● DIRECTIONS FOR THIS TASK: Without including the pictures, copy out every line below.
Begin
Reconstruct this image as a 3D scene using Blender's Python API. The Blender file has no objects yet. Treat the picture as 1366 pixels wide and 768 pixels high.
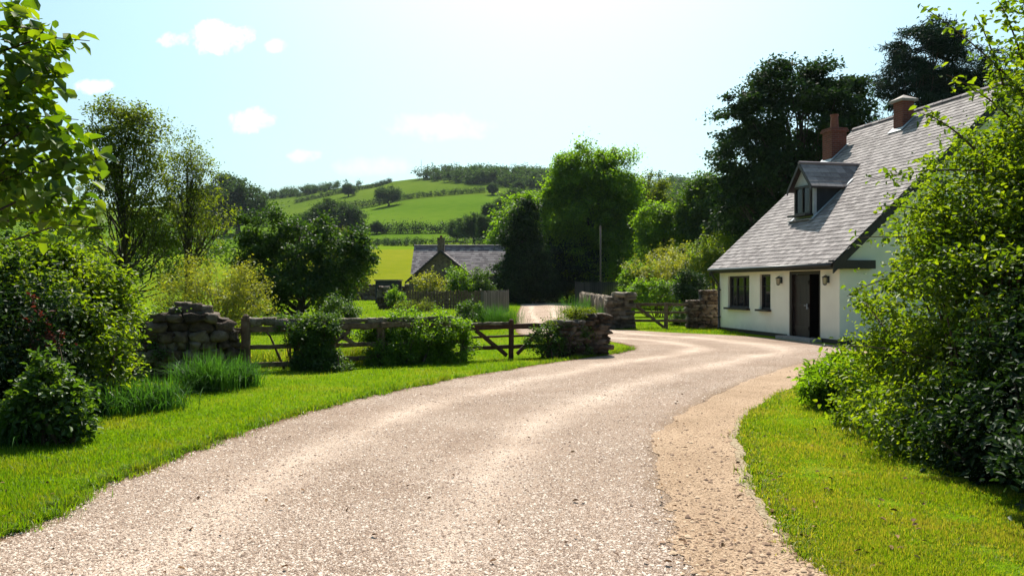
import bpy, bmesh, math, random
import numpy as np
from mathutils import Vector, Matrix

# ------------------------------------------------------------------ camera, sky, sun, exposure
C = bpy.context.scene
R = math.radians
F, CX, HY, H = 1050.0, 683.0, 381.0, 1.65        # focal length in photo pixels, centre column, horizon row, eye height
cam_d = bpy.data.cameras.new('camera'); cam = bpy.data.objects.new('camera', cam_d); C.collection.objects.link(cam)
cam_d.lens = 36.0*F/1366.0; cam_d.clip_start = .05; cam_d.clip_end = 6000
cam.location = (0, 0, H); cam.rotation_euler = (R(90-0.16), 0, 0)
C.camera = cam

SUN_EL, SUN_AZ = R(52), R(3)
world = bpy.data.worlds.new('World'); C.world = world; world.use_nodes = True
wt = world.node_tree; wn = wt.nodes; wl = wt.links
bg = wn['Background']; bg.inputs['Strength'].default_value = .074
sky = wn.new('ShaderNodeTexSky'); sky.sky_type = 'NISHITA'; sky.sun_disc = False
sky.sun_elevation = SUN_EL; sky.sun_rotation = SUN_AZ
sky.air_density = 1.0; sky.dust_density = 3.6; sky.ozone_density = 1.2
def _math(tree, op, a, b=None, clamp=False):
    n = tree.nodes.new('ShaderNodeMath'); n.operation = op; n.use_clamp = clamp
    for i, v in enumerate((a, b)):
        if v is None: continue
        if isinstance(v, (int, float)): n.inputs[i].default_value = v
        else: tree.links.new(v, n.inputs[i])
    return n.outputs[0]
tc = wn.new('ShaderNodeTexCoord'); sx = wn.new('ShaderNodeSeparateXYZ'); wl.new(tc.outputs['Generated'], sx.inputs[0])
yc = _math(wt, 'MAXIMUM', sx.outputs[1], .05)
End
● WRITTEN RESPONSE:
Reconstruct this image as a 3D scene using Blender's Python API. The Blender file has no objects yet. Treat the picture as 1366 pixels wide and 768 pixels high.
import bpy, bmesh, math, random
import numpy as np
from mathutils import Vector, Matrix

# ------------------------------------------------------------------ camera, sky, sun, exposure
C = bpy.context.scene
R = math.radians
F, CX, HY, H = 1050.0, 683.0, 381.0, 1.65        # focal length in photo pixels, centre column, horizon row, eye height
cam_d = bpy.data.cameras.new('camera'); cam = bpy.data.objects.new('camera', cam_d); C.collection.objects.link(cam)
cam_d.lens = 36.0*F/1366.0; cam_d.clip_start = .05; cam_d.clip_end = 6000
cam.location = (0, 0, H); cam.rotation_euler = (R(90-0.16), 0, 0)
C.camera = cam

SUN_EL, SUN_AZ = R(52), R(3)
world = bpy.data.worlds.new('World'); C.world = world; world.use_nodes = True
wt = world.node_tree; wn = wt.nodes; wl = wt.links
bg = wn['Background']; bg.inputs['Strength'].default_value = .074
sky = wn.new('ShaderNodeTexSky'); sky.sky_type = 'NISHITA'; sky.sun_disc = False
sky.sun_elevation = SUN_EL; sky.sun_rotation = SUN_AZ
sky.air_density = 1.0; sky.dust_density = 3.6; sky.ozone_density = 1.2
def _math(tree, op, a, b=None, clamp=False):
    n = tree.nodes.new('ShaderNodeMath'); n.operation = op; n.use_clamp = clamp
    for i, v in enumerate((a, b)):
        if v is None: continue
        if isinstance(v, (int, float)): n.inputs[i].default_value = v
        else: tree.links.new(v, n.inputs[i])
    return n.outputs[0]
tc = wn.new('ShaderNodeTexCoord'); sx = wn.new('ShaderNodeSeparateXYZ'); wl.new(tc.outputs['Generated'], sx.inputs[0])
yc = _math(wt, 'MAXIMUM', sx.outputs[1], .05)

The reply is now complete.